Extracted material
* start *

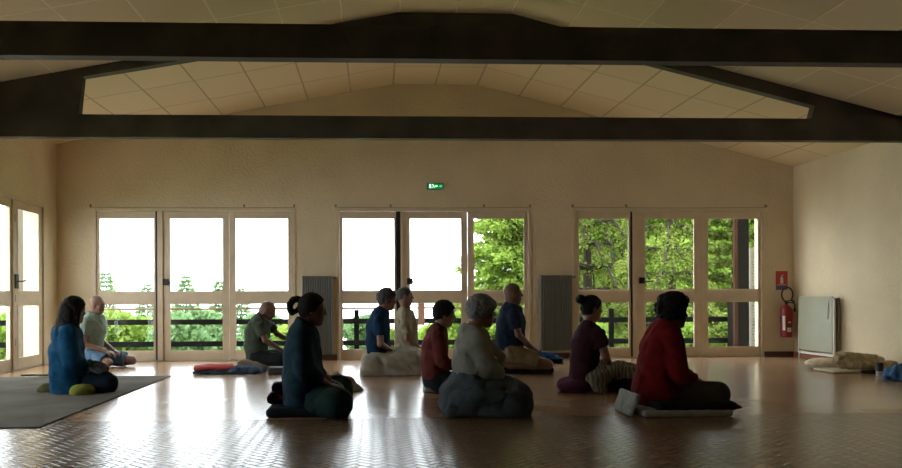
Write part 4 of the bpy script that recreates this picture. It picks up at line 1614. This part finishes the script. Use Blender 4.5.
hair(P, o, HAIR_DARK, c, R, 1.0, .014, .004, -.05, False, curls(4, 120, .024, (.116, .100, .114), -.04, .050), .004, 80, 34)
# ---------------------------------------------------------------- things on the walls
GREYRAD = mat('grey_radiator_enamel', (0.13, 0.13, 0.105), 0.5, 0.06, 6.0)
PANELGREEN = mat('grey_green_enamel', (0.30, 0.30, 0.20), 0.42, 0.06, 2.5)
REDPAINT = mat('red_lacquer', (0.26, 0.010, 0.010), 0.35, 0.08, 9.0)
SIGNRED = mat('sign_red', (0.42, 0.03, 0.025), 0.5)
SIGNBLUE = mat('sign_blue', (0.03, 0.10, 0.25), 0.5)
SIGNWHITE = mat('sign_white', (0.75, 0.72, 0.64), 0.5)
RUBBER = mat('black_rubber', (0.012, 0.012, 0.012), 0.55)


def ribbed_radiator(px0, px1, ptop, pbot, label):
    x0, x1 = bx(px0), bx(px1)
    pc = (px0 + px1) / 2
    zt_, zb_ = float(on_y(pc, ptop, D)[2]), float(on_y(pc, pbot, D)[2])
    root = empty('ribbed_radiator', ((x0 + x1) / 2, D - .06, 0), label, 'radiator', 'tall ribbed radiators')
    hw = (x1 - x0) / 2
    body = MB()
    n = 13
    pit = 2 * hw / n
    for k in range(n):
        a = -hw + pit * (k + .5)
        body.box(a - pit * .40, a + pit * .40, -.045, .045, zb_ + .03, zt_ - .03, bev=.010)
        body.box(a - pit * .48, a + pit * .48, -.012, .028, zb_ + .05, zt_ - .05)
    body.build('columns', GREYRAD, root)
    for z in (zt_ - .055, zb_ + .055):
        MB().tube([(-hw, 0, z), (hw, 0, z)], .024, 10).build('header_tube', GREYRAD, root)
    v = MB()
    v.tube([(hw, 0, zt_ - .055), (hw + .05, 0, zt_ - .055)], .014, 8)
    v.tube([(hw + .028, 0, zt_ - .055), (hw + .028, -.05, zt_ - .055)], .017, 10)
    v.build('valve', GREYRAD, root)
    for z in (zt_ - .2, zb_ + .2):
        for sd in (-1, 1):
            MB().box(sd * hw * .55 - .015, sd * hw * .55 + .015, .03, .059, z - .03, z + .03).build('wall_bracket', GREYRAD, root)
    pp = MB()
    pp.tube([(-hw - .02, 0, zb_ + .055), (-hw - .02, 0, .002)], .010, 8)
    pp.build('pipe', GREYRAD, root)
    return root


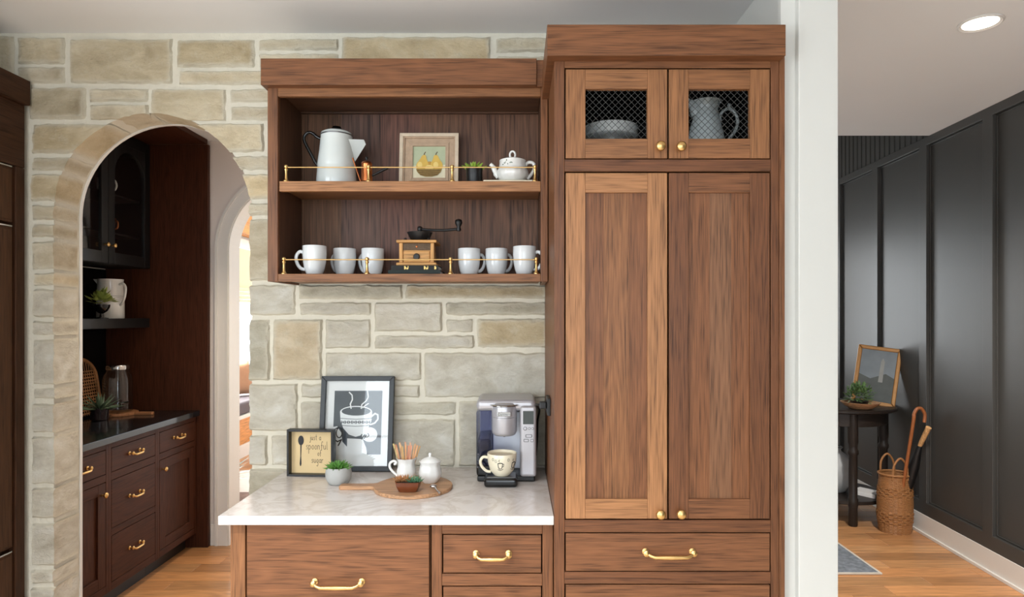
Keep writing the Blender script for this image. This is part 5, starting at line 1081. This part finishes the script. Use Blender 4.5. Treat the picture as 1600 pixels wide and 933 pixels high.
# ================================================================== HALL OBJECTS
TC = Vector((2.545, 5.0)); TZ = 0.86
ESP = (0.022, 0.016, 0.013)
tb = thing('console_table', 'dark round topped table with turned legs against the charcoal wall', 'table', (TC.x, TC.y, 0))
tr_ = 0.395
G().lathe([(tr_ - 0.012, TZ - 0.028), (tr_, TZ - 0.02), (tr_, TZ - 0.006), (tr_ - 0.008, TZ)], (TC.x, TC.y, 0), 64).obj('table_top', WH, tb, ESP, smooth=35)
G().lathe([(0.32, TZ - 0.13), (0.335, TZ - 0.125), (0.335, TZ - 0.029), (0.31, TZ - 0.029), (0.31, TZ - 0.13)], (TC.x, TC.y, 0), 48).obj('apron', WH, tb, ESP, smooth=35)
for a in (-100, -14, 80, 170):
    lx, ly = TC.x + 0.315 * math.cos(R(a)), TC.y + 0.315 * math.sin(R(a))
    G().lathe([(0.028, 0), (0.032, 0.01), (0.030, 0.13), (0.036, 0.16), (0.036, 0.20), (0.030, 0.21), (0.030, 0.52), (0.038, 0.535), (0.038, 0.555), (0.030, 0.57), (0.031, 0.60), (0.036, 0.62), (0.034, TZ - 0.03)], (lx, ly, 0), 24).obj('leg', WV, tb, ESP, smooth=40)
G().lathe([(0.325, 0.155), (0.33, 0.16), (0.33, 0.178), (0.325, 0.182)], (TC.x, TC.y, 0), 48).obj('lower_shelf', WH, tb, ESP, smooth=35)
# gold framed painting leaning on the wall
k = thing('gilt_picture', 'small gold framed landscape leaning on the charcoal wall above the table', 'picture', (2.76, 4.915, TZ + 0.004), local=True, rot=(R(-9), R(7), R(-30)))
GF = flat('gilt_frame', (164, 118, 66), 0.4, 0.3, var=0.2, vscale=50)
w, h = 0.30, 0.455
picture_frame(k, w, h, 0.030, 0.022, GF, bevel=0.006)
SKY = flat('painted_sky', (122, 132, 140), 0.5, var=0.3, vscale=10); HILL = flat('painted_hill', (74, 80, 78), 0.5, var=0.35, vscale=18); TOW = flat('painted_tower', (150, 152, 150), 0.5, var=0.2, vscale=30)
shape([(-w / 2 + 0.028, 0.028), (w / 2 - 0.028, 0.028), (w / 2 - 0.028, h - 0.028), (-w / 2 + 0.028, h - 0.028)], -0.002, 'canvas', SKY, k, 0.002)
shape([(-w / 2 + 0.03, 0.03), (w / 2 - 0.03, 0.03), (w / 2 - 0.03, 0.22), (0.06, 0.25), (-0.04, 0.20), (-w / 2 + 0.03, 0.23)], -0.0042, 'painted_land', HILL, k)
shape([(0.015, 0.18), (0.045, 0.18), (0.043, 0.34), (0.030, 0.37), (0.018, 0.34)], -0.005, 'painted_tower', TOW, k)
B('backing', -w / 2 + 0.01, w / 2 - 0.01, 0.004, 0.009, 0.01, h - 0.01, INK, k, bevel=0)
# wooden bowl with plant
x, y = 2.56, 4.72
k = thing('wooden_bowl', 'shallow carved wooden bowl at the front of the dark table', 'bowl', (x, y, TZ))
G().lathe([(0.06, 0), (0.08, 0.006), (0.115, 0.032), (0.135, 0.052), (0.128, 0.053), (0.10, 0.032), (0.06, 0.014), (1e-6, 0.012)], (x, y, TZ), 40).obj('body', WH, k, (0.40, 0.22, 0.115), smooth=45)
k = thing('leafy_plant', 'bushy green plant in a small dark pot inside the wooden bowl', 'plant', (x - 0.005, y, TZ + 0.013))
G().lathe([(0.05, 0), (0.06, 0.05), (0.054, 0.05), (1e-6, 0.04)], (x - 0.005, y, TZ + 0.013), 24).obj('pot', BLACK, k)
g = foliage(G(), (x - 0.005, y, TZ + 0.085), 260, 0.095, 0.10, 0.038, 0.020, seed=5, el0=-20); g.obj('leaves', flat('plant_leaf', (92, 122, 74), 0.5, var=0.35, vscale=30), k)
B('flat_book', 2.30, 2.44, 4.86, 5.08, TZ, TZ + 0.02, PAPER, None, None, 0.002, label='flat white book at the left of the dark table top', cat='book')
# vase and book on the lower shelf
x, y = 2.50, 4.98; zv = 0.1825
k = thing('ceramic_vase', 'round grey white ceramic vase on the lower shelf of the dark table', 'vase', (x, y, zv))
G().lathe([(0.07, 0), (0.08, 0.006), (0.115, 0.08), (0.135, 0.16), (0.125, 0.23), (0.085, 0.285), (0.05, 0.31), (0.044, 0.325), (0.058, 0.345), (0.053, 0.345), (0.038, 0.322), (0.03, 0.29)], (x, y, zv), 40).obj('body', flat('crackle_glaze', (176, 180, 182), 0.4, var=0.15, vscale=18), k, smooth=60)
G().tube([(x + 0.052 * math.cos(R(a)), y + 0.052 * math.sin(R(a)), zv + 0.346) for a in range(0, 361, 15)], 0.004, 8, cap=False).obj('rim', IRON, k, smooth=60)
o = B('shelf_book', -0.07, 0.07, -0.09, 0.09, 0, 0.03, PAPER, None, None, 0.002, origin=(0, 0, 0), label='white book lying beside the vase on the lower shelf', cat='book'); o.location = (2.69, 4.86, 0.1825); o.rotation_euler = (0, 0, R(35))
# woven basket with cane and umbrella
x, y = 2.735, 4.58; hb = 0.415
bk = thing('umbrella_basket', 'tall woven wicker basket standing by the charcoal wall', 'basket', (x, y, 0))
prof = []; N = 72; M = 78
g = G(); vs_ = []; fs_ = []
for i in range(N):
    a = 2 * PI * i / N
    for j in range(M + 1):
        hh = hb * j / M; band = 0.5 + 0.5 * math.cos(PI * (j % 2)) 
        r = 0.106 + 0.012 * math.sin(PI * min(1, hh / hb * 1.1)) + (0.0035 if (j + (i // 3)) % 2 == 0 else -0.002)
        if 0.16 < hh / hb < 0.36 or 0.62 < hh / hb < 0.78: r += 0.004 if ((i // 3 + j // 3) % 2 == 0) else -0.002
        vs_.append((x + r * math.cos(a), y + r * 0.85 * math.sin(a), hh))
for i in range(N):
    for j in range(M): fs_.append((i * (M + 1) + j, ((i + 1) % N) * (M + 1) + j, ((i + 1) % N) * (M + 1) + j + 1, i * (M + 1) + j + 1))
g.add(vs_, fs_); g.obj('weave', RATTAN, bk, smooth=25)
G().lathe([(0.104, 0.004), (1e-6, 0.006)], (x, y, 0), 36, sy=0.85).obj('bottom', RATTAN, bk)
G().tube([(x + 0.110 * math.cos(R(a)), y + 0.094 * math.sin(R(a)), hb) for a in range(0, 361, 10)], 0.008, 8, cap=False).obj('rim', RATTAN, bk, smooth=60)
for s in (-1, 1):
    G().tube(smooth_path([(x - 0.06, y + s * 0.075, hb - 0.03), (x - 0.055, y + s * 0.08, hb + 0.07), (x - 0.01, y + s * 0.08, hb + 0.125), (x + 0.035, y + s * 0.08, hb + 0.07), (x + 0.045, y + s * 0.08, hb - 0.03)]), 0.0075, 8).obj('handle', RATTAN, bk, smooth=60)
cane_m = flat('cane_wood', (150, 88, 48), 0.35, var=0.2, vscale=30)
p0 = Vector((x - 0.01, y - 0.03, 0.02)); p1 = P(1427, 660, 4.42)
hook = [P(1427, 660, 4.42), P(1428, 648, 4.42), P(1433, 639, 4.42), P(1440, 639, 4.42), P(1445, 648, 4.42), P(1444, 660, 4.42)]
k = thing('walking_cane', 'brown wooden walking cane with a curved hook standing in the wicker basket', 'cane', (p0.x, p0.y, 0.01))
G().tube(smooth_path([p0, p0.lerp(p1, 0.5)] + hook), 0.0115, 10).obj('shaft', cane_m, k, smooth=60)
u0 = Vector((x + 0.02, y + 0.02, 0.02)); u1 = P(1437, 697, 4.46); u2 = P(1451, 668, 4.38)
k = thing('umbrella', 'folded black umbrella with a straight wooden handle in the wicker basket', 'umbrella', (u0.x, u0.y, 0.01))
G().tube([u0, u0.lerp(u1, 0.3), u0.lerp(u1, 0.75), u1], [0.012, 0.028, 0.036, 0.016], 14).obj('canopy', BLACK, k, smooth=60)
G().tube([u1, u1.lerp(u2, 0.2), u2], [0.013, 0.016, 0.018], 12).obj('handle', WV, k, (0.62, 0.36, 0.16), smooth=60)
# runner
rg = B('hall_rug', 1.25, 2.18, 3.815, 6.2, 0.001, 0.010, flat('blue_grey_rug', (112, 118, 126), 0.95, var=0.75, vscale=38, bump=0.5), None, None, 0.002, label='blue grey patterned rug on the hall floor', cat='rug')
B('binding', 1.25, 2.18, 3.80, 3.8155, 0.001, 0.011, flat('rug_binding', (196, 188, 176), 0.9), rg, bevel=0.002); B('binding', 2.1795, 2.195, 3.80, 6.2, 0.001, 0.011, flat('rug_binding_side', (196, 188, 176), 0.9), rg, bevel=0.002)
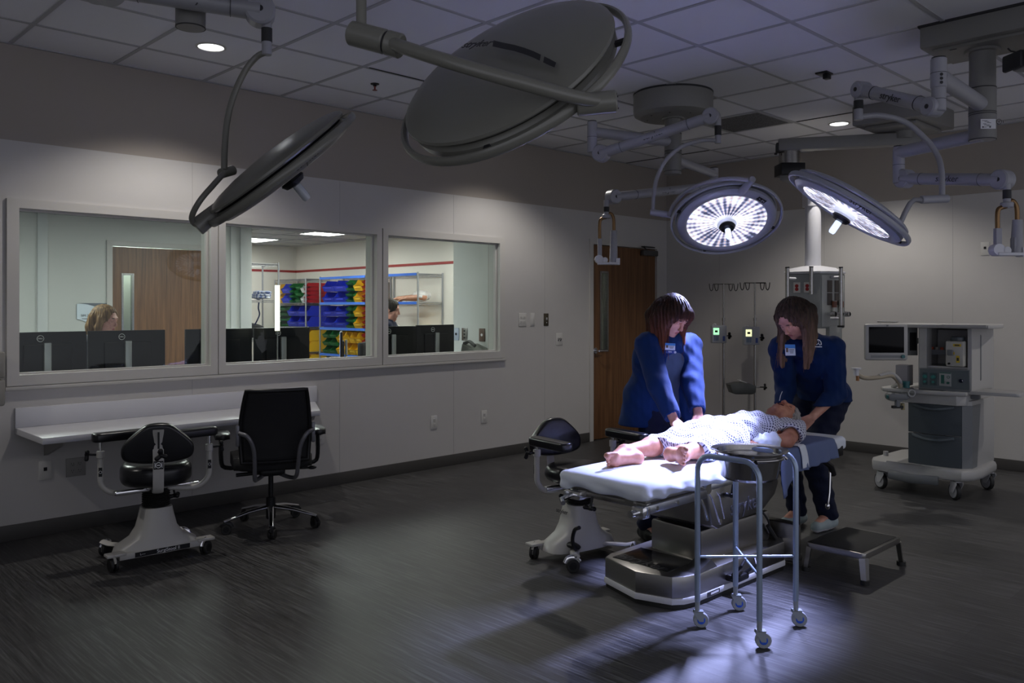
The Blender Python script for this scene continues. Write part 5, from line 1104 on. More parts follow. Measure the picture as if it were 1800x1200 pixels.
# head section, push handles, foot pedal
m = MB(); m.box((3.35, 3.36, .545), (.40, .46, .045), bev=.01); m.box((3.585, 3.50, .57), (.05, .16, .07), bev=.01); m.tube([(3.60, 3.30, .55), (3.62, 3.38, .50), (3.60, 3.46, .44)], .018, 8); obj('head_frame', m, M_dark, OT)
m = MB(); m.tube([(3.60, 3.42, .46), (3.605, 3.40, .34), (3.60, 3.39, .27)], .007, 8); m.ell((3.60, 3.385, .26), (.014, .014, .02)); obj('release_lever', m, M_chrome, OT)
fp = MB(); fp.box((3.62, 2.34, .085), (.07, .12, .035), bev=.01); fp.tube([(3.62, 2.29, .10), (3.66, 2.31, .15), (3.63, 2.40, .16)], .008, 8); fp.tube([(3.64, 2.38, .10), (3.68, 2.42, .14), (3.66, 2.44, .16)], .008, 8); obj('foot_pedal', fp, M_dark, OT)
bk = MB(); bk.box((3.50, 2.96, .14), (.26, .08, .20), bev=.012); bk.box((3.58, 2.97, .045), (.10, .09, .04), bev=.008); obj('rear_cover', bk, M_tsteel, OT)
# sheeted mattress: crumpled white cloth over a rounded slab
def slab(x0, x1, y0, y1, z0_, z1_, rr, h=.008, amp=.004, sag=0, seed=0, lo=None):
    S = Sculpt((x0-.04, y0-.04, z0_-.05), (x1+.04, y1+.04, z1_+.05), h); X, Y, Z = S.ax[0][:, None, None], S.ax[1][None, :, None], S.ax[2][None, None, :]
    c = [(x0+x1)/2, (y0+y1)/2, (z0_+z1_)/2]; q = [np.abs(X-c[0])-((x1-x0)/2-rr), np.abs(Y-c[1])-((y1-y0)/2-rr), np.abs(Z-c[2])-((z1_-z0_)/2-rr)]
    d = np.sqrt(np.maximum(q[0], 0)**2+np.maximum(q[1], 0)**2+np.maximum(q[2], 0)**2)+np.minimum(np.maximum(q[0], np.maximum(q[1], q[2])), 0)-rr
    wr = amp*(np.sin(X*31+Y*17+seed)*np.sin(Y*11-Z*40+1.3*seed)+.6*np.sin(Z*95+Y*23+X*19)+.5*np.sin(Y*53+X*8+Z*60))
    edge = np.clip((z1_-.012-Z)/.03, .12, 1)
    S.f = (d+wr*edge).astype(np.float32); return S
S = slab(3.085, 3.615, 1.585, 2.80, .566, .648, .034, amp=.0062)
me = S.mesh('mattress'); o = link_mesh('mattress', me, M_sheet, OT); o['label'] = 'white sheeted foot end of the mattress'
S = slab(3.085, 3.615, 2.805, 3.63, .568, .650, .034, amp=.004, seed=2); link_mesh('mattress', S.mesh('mattress'), M_sheet, OT)
# blue towel and white strap over the near edge
M_towel = mat('blue surgical towel', (.115, .15, .285), .9, bump=.6, bscale=260)
def drape(x_in, x_edge, ya, yb, ztop, zlow, off, n=26, wob=.006, tri=False, drop=None):
    rows = []
    for i in range(n+1):
        y = ya+(yb-ya)*i/n; row = []; zl = zlow if drop is None else float(np.interp(i/n, *drop)); w_ = wob*math.sin(i*1.3)+wob*.6*math.sin(i*2.9+1)
        for s in np.linspace(0, 1, 7): row.append((x_in+(x_edge-.02-x_in)*s, y, ztop+off+.002*math.sin(i*.9+s*5)))
        for s in np.linspace(.15, 1, 3): a = s*PI/2; row.append((x_edge-.02+.02*math.sin(a)+off, y, ztop-.02+off+.02*math.cos(a)))
        for s in np.linspace(.1, 1, 9): row.append((x_edge+off+.004+w_*s*1.5+.012*s, y+.004*math.sin(i+s*4), ztop-.02+(zl-ztop+.02)*s))
        rows.append(row)
    m = MB(); m.grid(rows); return m
m = drape(3.40, 3.615, 2.76, 3.44, .650, .52, .006, drop=([0, .04, .10, .22, 1], [.50, .40, .43, .52, .545])); t = thing('surgical_towel', 'blue cloth towel hanging over the near edge of the operating table', 'towel', (3.6, 3.1, .69)); o = obj('towel_cloth', m, M_towel, t, smooth=80); o.modifiers.new('s', 'SOLIDIFY').thickness = .004
m = drape(3.36, 3.618, 2.99, 3.06, .654, .54, .010, n=6, wob=.002); t = thing('table_strap', 'white strap laid over the blue towel beside the patient arm', 'strap', (3.6, 2.99, .7)); o = obj('strap_band', m, M_sheet, t, smooth=80); o.modifiers.new('s', 'SOLIDIFY').thickness = .003

# ---- basin on its wheeled stand
BS = thing('basin_stand', 'four-legged wheeled stand of blue-grey tube holding the steel basin', 'basin stand', (3.91, 1.965, 0))
# legs stand under the measured casters; two arches cross over the rim
LG = [P(1226, 1080, 3.76), P(1293, 1050, 3.97), P(1335, 1115, 3.53), P(1399, 1080, 3.77)]
LG = [Vector((p.x, p.y, 0)) for p in LG]
def arch(a, b, zt_, name='tube_arch'):
    d = (b-a); L = d.length; d.normalize(); r = min(.075, L*.3); pts = [a+VU*.115, a+VU*(zt_-r)]
    for k in range(1, 8): t_ = k/8*PI/2; pts.append(a+d*(r-r*math.cos(t_))+VU*(zt_-r+r*math.sin(t_)))
    for k in range(0, 8): t_ = k/8*PI/2; pts.append(b-d*(r-r*math.sin(t_))+VU*(zt_-r+r*math.cos(t_)))
    pts += [b+VU*(zt_-r), b+VU*.115]; m = MB(); m.tube(pts, .0125, 14); return obj(name, m, M_blutube, BS)
zarch = P(1280, 806, 3.64).z
arch(LG[0], LG[2], zarch); arch(LG[1], LG[3], zarch)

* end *

Skip the pictures. Restate exactly the lines from the start of the entries through the line containing "RUBBER = mat('black_rubber', (0.012, 0.012, 0.012), 0.55)", both ends included.

Write part 4 of the bpy script that recreates this picture. It picks up at line 1614. This part finishes the script. Use Blender 4.5.
hair(P, o, HAIR_DARK, c, R, 1.0, .014, .004, -.05, False, curls(4, 120, .024, (.116, .100, .114), -.04, .050), .004, 80, 34)
# ---------------------------------------------------------------- things on the walls
GREYRAD = mat('grey_radiator_enamel', (0.13, 0.13, 0.105), 0.5, 0.06, 6.0)
PANELGREEN = mat('grey_green_enamel', (0.30, 0.30, 0.20), 0.42, 0.06, 2.5)
REDPAINT = mat('red_lacquer', (0.26, 0.010, 0.010), 0.35, 0.08, 9.0)
SIGNRED = mat('sign_red', (0.42, 0.03, 0.025), 0.5)
SIGNBLUE = mat('sign_blue', (0.03, 0.10, 0.25), 0.5)
SIGNWHITE = mat('sign_white', (0.75, 0.72, 0.64), 0.5)
RUBBER = mat('black_rubber', (0.012, 0.012, 0.012), 0.55)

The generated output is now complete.